> _DIRECTIONS_
Leaving the pictures aside, transcribe every line below exactly.

☆ ☆ ☆

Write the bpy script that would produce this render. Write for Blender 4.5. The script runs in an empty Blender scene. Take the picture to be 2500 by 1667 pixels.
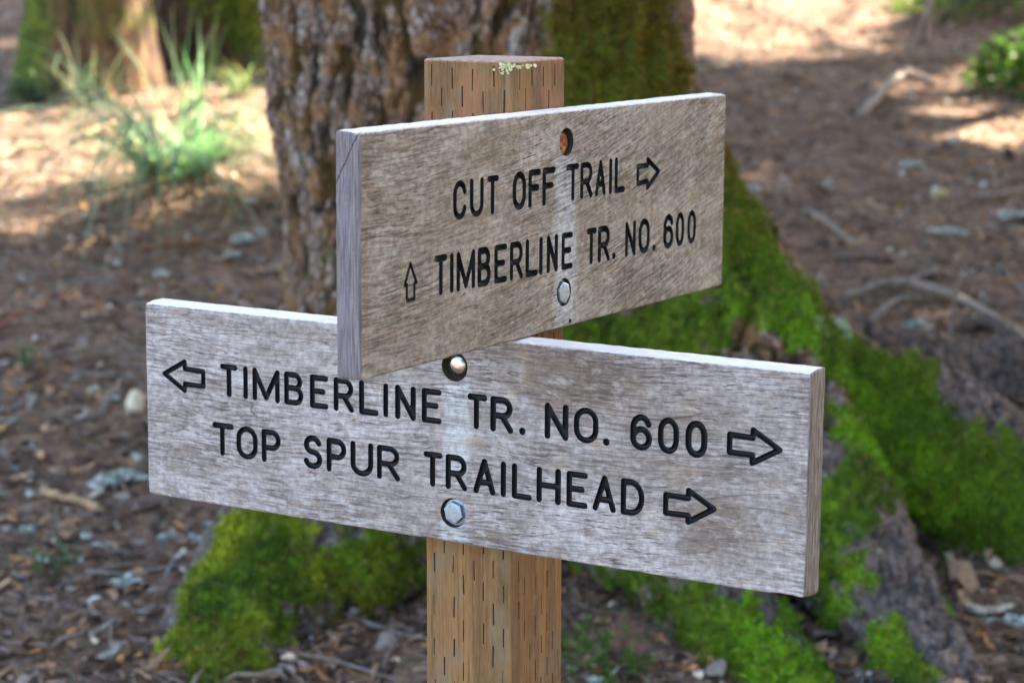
import bpy, math, random
import numpy as np
from mathutils import Vector, Matrix
from mathutils.bvhtree import BVHTree
random.seed(7); rng = np.random.default_rng(7)
sc = bpy.context.scene
COL = sc.collection

# ------------------------------------------------------------------ camera
CAMZ = 1.35
FPX, PITCH, ROLL = 5548.0, 0.16629, 0.00734          # focal length in pixels of a 2500 px wide picture
_f = Vector((0, math.cos(PITCH), -math.sin(PITCH))); _u = Vector((0, math.sin(PITCH), math.cos(PITCH))); _x = Vector((1, 0, 0))
CX = _x*math.cos(ROLL) + _u*math.sin(ROLL); CU = -_x*math.sin(ROLL) + _u*math.cos(ROLL); CF = _f
CAM = Vector((0, 0, CAMZ))
cam = bpy.data.cameras.new('camera'); camo = bpy.data.objects.new('camera', cam); COL.objects.link(camo)
camo.matrix_world = Matrix(((CX.x, CU.x, -CF.x, 0), (CX.y, CU.y, -CF.y, 0), (CX.z, CU.z, -CF.z, CAMZ), (0, 0, 0, 1)))
cam.sensor_width = 36; cam.lens = FPX/2500*36; cam.clip_start = .05; cam.clip_end = 500
cam.dof.use_dof = True; cam.dof.focus_distance = 1.95; cam.dof.aperture_fstop = 8.2
sc.camera = camo

# ------------------------------------------------------------------ light
SUN_AZ, SUN_EL = math.radians(50), math.radians(42)
S = Vector((math.sin(SUN_AZ)*math.cos(SUN_EL), math.cos(SUN_AZ)*math.cos(SUN_EL), math.sin(SUN_EL)))
w = bpy.data.worlds.new('World'); sc.world = w; w.use_nodes = True
_nt = w.node_tree; _bg = _nt.nodes['Background']; _sky = _nt.nodes.new('ShaderNodeTexSky')
_sky.sky_type = 'NISHITA'; _sky.sun_disc = False; _sky.sun_elevation = SUN_EL; _sky.sun_rotation = SUN_AZ
_sky.air_density = 1.0; _sky.dust_density = 2.0; _sky.ozone_density = 1.0
_nt.links.new(_sky.outputs[0], _bg.inputs[0]); _bg.inputs[1].default_value = 0.10
sl = bpy.data.lights.new('sun', 'SUN'); sl.energy = 5.0; sl.angle = math.radians(.5); sl.color = (1, .93, .82)
so = bpy.data.objects.new('sun', sl); COL.objects.link(so); so.rotation_euler = S.to_track_quat('Z', 'Y').to_euler()
so.location = (6, 6, 8)
vs = sc.view_settings; vs.view_transform = 'Standard'; vs.look = 'None'; vs.gamma = 1; vs.exposure = 3.5
vs.use_white_balance = True; vs.white_balance_temperature = 7450; vs.white_balance_tint = 10
sc.cycles.use_denoising = True

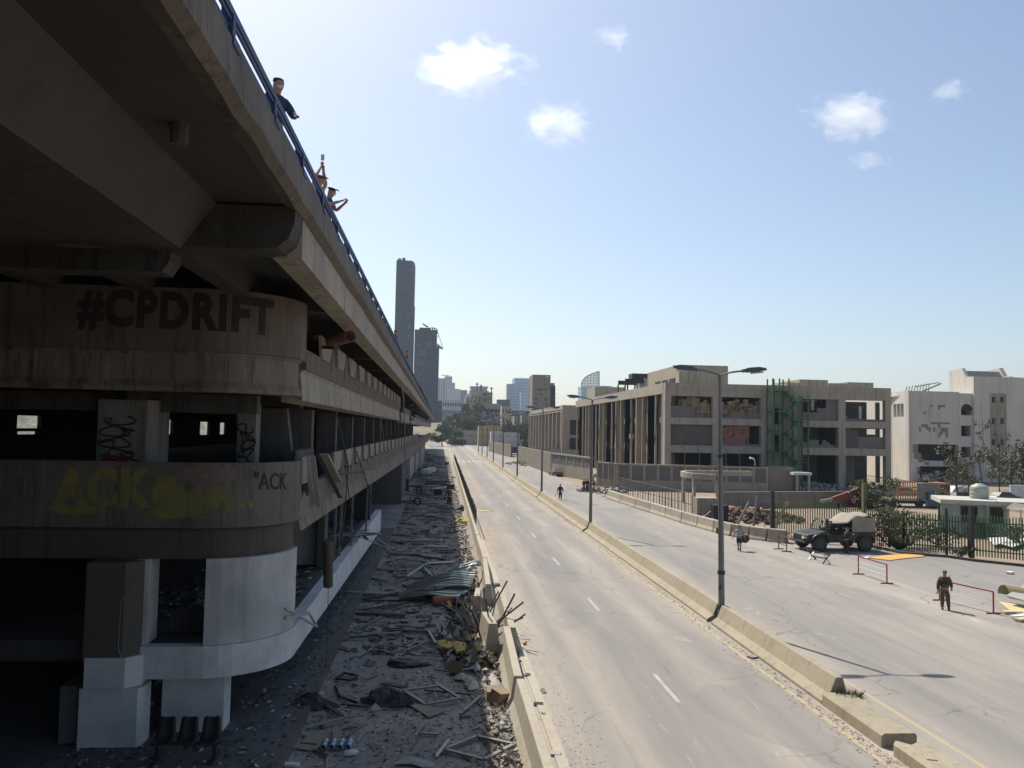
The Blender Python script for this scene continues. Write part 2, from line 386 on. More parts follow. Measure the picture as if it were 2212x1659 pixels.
# ---------------- lamp posts ----------------
def make_lamp(base, lean=0.0, lab=''):
    t = T('street_lamp', lab, 'street lamp', base, 'double headed street lamps on the median')
    H = 10.55; bx, by, bz = base
    tp = (bx-lean*H, by, H)
    mb = MB(); mb.cyl((bx,by,bz),tp,.14,.075,10); mb.build('pole', metal_gr, t, smooth=False)
    mb = MB(); mb.box(bx-.2,bx+.2,by-.2,by+.2,0,.5); mb.build('base_box', metal_dk, t)
    for s in (-1,1):
        a = MB(); e = (tp[0]+s*1.05, by, H+.22)
        a.tube([tp,(tp[0]+s*.5,by,H+.14),e],.045); a.build('arm', metal_gr, t)
        h = MB(); m = Matrix.Rotation(-s*.12,3,'Y'); c = Vector(e)+Vector((s*.48,0,.05))
        vs=[]; L=.52
        for k,(u,wy,zz0,zz1) in enumerate(((-L,.10,-.05,.06),(-L*.5,.17,-.09,.12),(L*.4,.17,-.10,.11),(L,.09,-.06,.03))):
            for (yy,zz) in ((-wy,zz0),(wy,zz0),(wy*.8,zz1),(-wy*.8,zz1)): vs.append(c+m@Vector((u*s,yy,zz)))
        fs=[(0,1,2,3),(15,14,13,12)]
        for k in range(3):
            for i in range(4): fs.append((k*4+i,k*4+(i+1)%4,(k+1)*4+(i+1)%4,(k+1)*4+i))
        h.add(vs,fs); hd = h.build('lamp_head', M('lamp_housing',(.12,.12,.125),rough=.45,bump=0), t, bevel=.02)
        l = MB(); l.obox(c+m@Vector((s*.12,0,-.13)),(.5,.24,.06),m); l.build('lens', M('lamp_lens',(.45,.46,.45),rough=.2,bump=0), t)
    return t
labs = ['nearest and tallest grey double street lamp, leaning slightly','second double street lamp along the median','third double street lamp along the median','fourth double street lamp along the median',
  'fifth double street lamp along the median','sixth double street lamp along the median','seventh double street lamp along the median','eighth double street lamp along the median','ninth and farthest double street lamp of the row']
l1 = make_lamp((12.1,34.7,0), .014, labs[0])
mb = MB(); mb.cyl((12.1-.014*2.15,34.7,2.05),(12.1-.014*2.15,34.7,2.2),.17); mb.box(11.9,12.02,34.5,34.56,1.45,1.6); mb.build('clamp', metal_dk, l1)
mb = MB(); mb.cyl((12.0,34.7,7.0),(12.0,34.7,7.12),.13); mb.build('clamp', metal_dk, l1)
l2 = make_lamp((12.1,65.7,0), -.001, labs[1])
for i in range(2,9): dup(l2, (12.15, POLE_Y[i], 0), 0, labs[i])

# ---------------- left barriers ----------------
JP = [(-.34,0),(-.34,.08),(-.2,.34),(-.12,.92),(.12,.92),(.2,.34),(.34,.08),(.34,0)]
def jersey(a, b, lab, grp, m=conc_lt, prof=JP, nm='concrete_barrier', tilt=0):
    mb = MB(); mb.sweep(prof, [a,b])
    return mb.build(nm, m, label=lab, category='barrier', group=grp, bevel=.02)
gl = 'concrete barriers edging the littered service road'
jersey((2.45,14),(2.45,23.9),'long concrete barrier at the bottom edge beside the debris',gl)
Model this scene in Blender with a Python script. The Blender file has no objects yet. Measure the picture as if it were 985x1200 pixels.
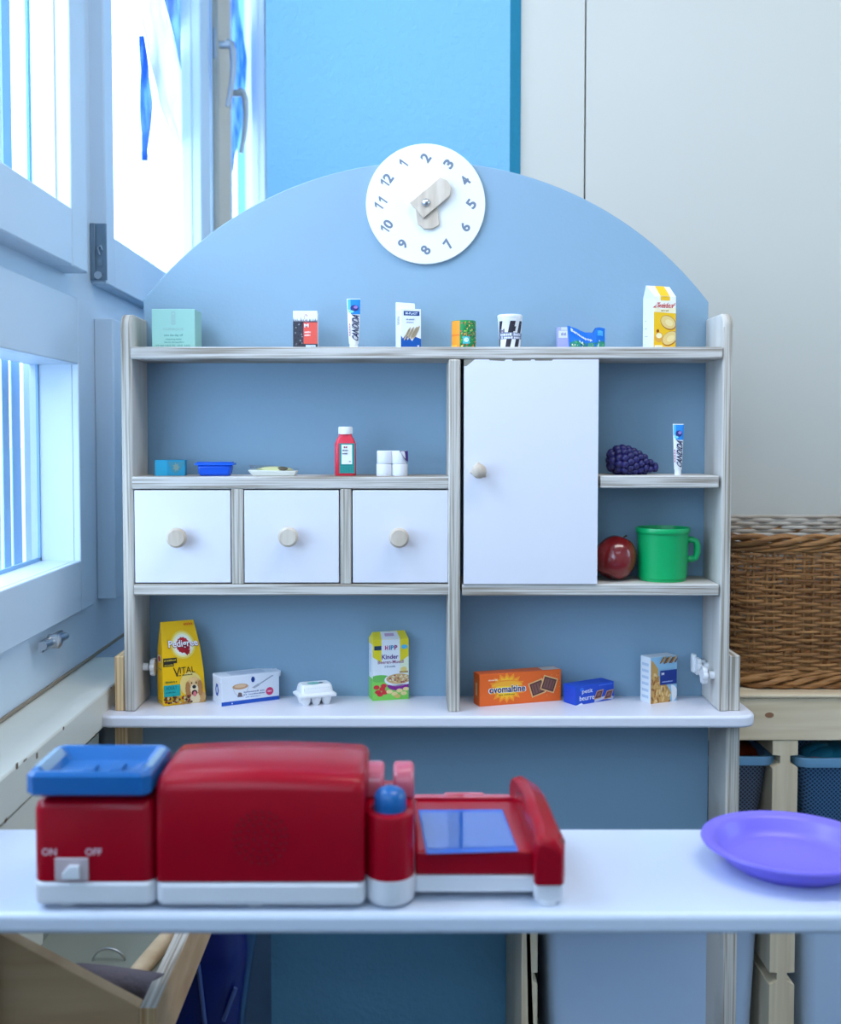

☆ ☆ ☆

> _THE ANSWER_
Write the bpy script that would produce this render. Write for Blender 4.5. The script runs in an empty Blender scene. Take the picture to be 2500 by 1667 pixels.
import bpy, math, random
import numpy as np
from mathutils import Vector, Matrix
from mathutils.bvhtree import BVHTree
random.seed(7); rng = np.random.default_rng(7)
sc = bpy.context.scene
COL = sc.collection

# ------------------------------------------------------------------ camera
CAMZ = 1.35
FPX, PITCH, ROLL = 5548.0, 0.16629, 0.00734          # focal length in pixels of a 2500 px wide picture
_f = Vector((0, math.cos(PITCH), -math.sin(PITCH))); _u = Vector((0, math.sin(PITCH), math.cos(PITCH))); _x = Vector((1, 0, 0))
CX = _x*math.cos(ROLL) + _u*math.sin(ROLL); CU = -_x*math.sin(ROLL) + _u*math.cos(ROLL); CF = _f
CAM = Vector((0, 0, CAMZ))
cam = bpy.data.cameras.new('camera'); camo = bpy.data.objects.new('camera', cam); COL.objects.link(camo)
camo.matrix_world = Matrix(((CX.x, CU.x, -CF.x, 0), (CX.y, CU.y, -CF.y, 0), (CX.z, CU.z, -CF.z, CAMZ), (0, 0, 0, 1)))
cam.sensor_width = 36; cam.lens = FPX/2500*36; cam.clip_start = .05; cam.clip_end = 500
cam.dof.use_dof = True; cam.dof.focus_distance = 1.95; cam.dof.aperture_fstop = 8.2
sc.camera = camo

# ------------------------------------------------------------------ light
SUN_AZ, SUN_EL = math.radians(50), math.radians(42)
S = Vector((math.sin(SUN_AZ)*math.cos(SUN_EL), math.cos(SUN_AZ)*math.cos(SUN_EL), math.sin(SUN_EL)))
w = bpy.data.worlds.new('World'); sc.world = w; w.use_nodes = True
_nt = w.node_tree; _bg = _nt.nodes['Background']; _sky = _nt.nodes.new('ShaderNodeTexSky')
_sky.sky_type = 'NISHITA'; _sky.sun_disc = False; _sky.sun_elevation = SUN_EL; _sky.sun_rotation = SUN_AZ
_sky.air_density = 1.0; _sky.dust_density = 2.0; _sky.ozone_density = 1.0
_nt.links.new(_sky.outputs[0], _bg.inputs[0]); _bg.inputs[1].default_value = 0.10
sl = bpy.data.lights.new('sun', 'SUN'); sl.energy = 5.0; sl.angle = math.radians(.5); sl.color = (1, .93, .82)
so = bpy.data.objects.new('sun', sl); COL.objects.link(so); so.rotation_euler = S.to_track_quat('Z', 'Y').to_euler()
so.location = (6, 6, 8)
vs = sc.view_settings; vs.view_transform = 'Standard'; vs.look = 'None'; vs.gamma = 1; vs.exposure = 3.5
vs.use_white_balance = True; vs.white_balance_temperature = 7450; vs.white_balance_tint = 10
sc.cycles.use_denoising = True

The Blender Python script for this scene continues. Write part 2, from line 386 on. More parts follow. Measure the picture as if it were 2212x1659 pixels.
# ---------------- lamp posts ----------------
def make_lamp(base, lean=0.0, lab=''):
    t = T('street_lamp', lab, 'street lamp', base, 'double headed street lamps on the median')
    H = 10.55; bx, by, bz = base
    tp = (bx-lean*H, by, H)
    mb = MB(); mb.cyl((bx,by,bz),tp,.14,.075,10); mb.build('pole', metal_gr, t, smooth=False)
    mb = MB(); mb.box(bx-.2,bx+.2,by-.2,by+.2,0,.5); mb.build('base_box', metal_dk, t)
    for s in (-1,1):
        a = MB(); e = (tp[0]+s*1.05, by, H+.22)
        a.tube([tp,(tp[0]+s*.5,by,H+.14),e],.045); a.build('arm', metal_gr, t)
        h = MB(); m = Matrix.Rotation(-s*.12,3,'Y'); c = Vector(e)+Vector((s*.48,0,.05))
        vs=[]; L=.52
        for k,(u,wy,zz0,zz1) in enumerate(((-L,.10,-.05,.06),(-L*.5,.17,-.09,.12),(L*.4,.17,-.10,.11),(L,.09,-.06,.03))):
            for (yy,zz) in ((-wy,zz0),(wy,zz0),(wy*.8,zz1),(-wy*.8,zz1)): vs.append(c+m@Vector((u*s,yy,zz)))
        fs=[(0,1,2,3),(15,14,13,12)]
        for k in range(3):
            for i in range(4): fs.append((k*4+i,k*4+(i+1)%4,(k+1)*4+(i+1)%4,(k+1)*4+i))
        h.add(vs,fs); hd = h.build('lamp_head', M('lamp_housing',(.12,.12,.125),rough=.45,bump=0), t, bevel=.02)
        l = MB(); l.obox(c+m@Vector((s*.12,0,-.13)),(.5,.24,.06),m); l.build('lens', M('lamp_lens',(.45,.46,.45),rough=.2,bump=0), t)
    return t
labs = ['nearest and tallest grey double street lamp, leaning slightly','second double street lamp along the median','third double street lamp along the median','fourth double street lamp along the median',
  'fifth double street lamp along the median','sixth double street lamp along the median','seventh double street lamp along the median','eighth double street lamp along the median','ninth and farthest double street lamp of the row']
l1 = make_lamp((12.1,34.7,0), .014, labs[0])
mb = MB(); mb.cyl((12.1-.014*2.15,34.7,2.05),(12.1-.014*2.15,34.7,2.2),.17); mb.box(11.9,12.02,34.5,34.56,1.45,1.6); mb.build('clamp', metal_dk, l1)
mb = MB(); mb.cyl((12.0,34.7,7.0),(12.0,34.7,7.12),.13); mb.build('clamp', metal_dk, l1)
l2 = make_lamp((12.1,65.7,0), -.001, labs[1])
for i in range(2,9): dup(l2, (12.15, POLE_Y[i], 0), 0, labs[i])

# ---------------- left barriers ----------------
JP = [(-.34,0),(-.34,.08),(-.2,.34),(-.12,.92),(.12,.92),(.2,.34),(.34,.08),(.34,0)]
def jersey(a, b, lab, grp, m=conc_lt, prof=JP, nm='concrete_barrier', tilt=0):
    mb = MB(); mb.sweep(prof, [a,b])
    return mb.build(nm, m, label=lab, category='barrier', group=grp, bevel=.02)
gl = 'concrete barriers edging the littered service road'
jersey((2.45,14),(2.45,23.9),'long concrete barrier at the bottom edge beside the debris',gl)
Model this scene in Blender with a Python script. The Blender file has no objects yet. Measure the picture as if it were 985x1200 pixels.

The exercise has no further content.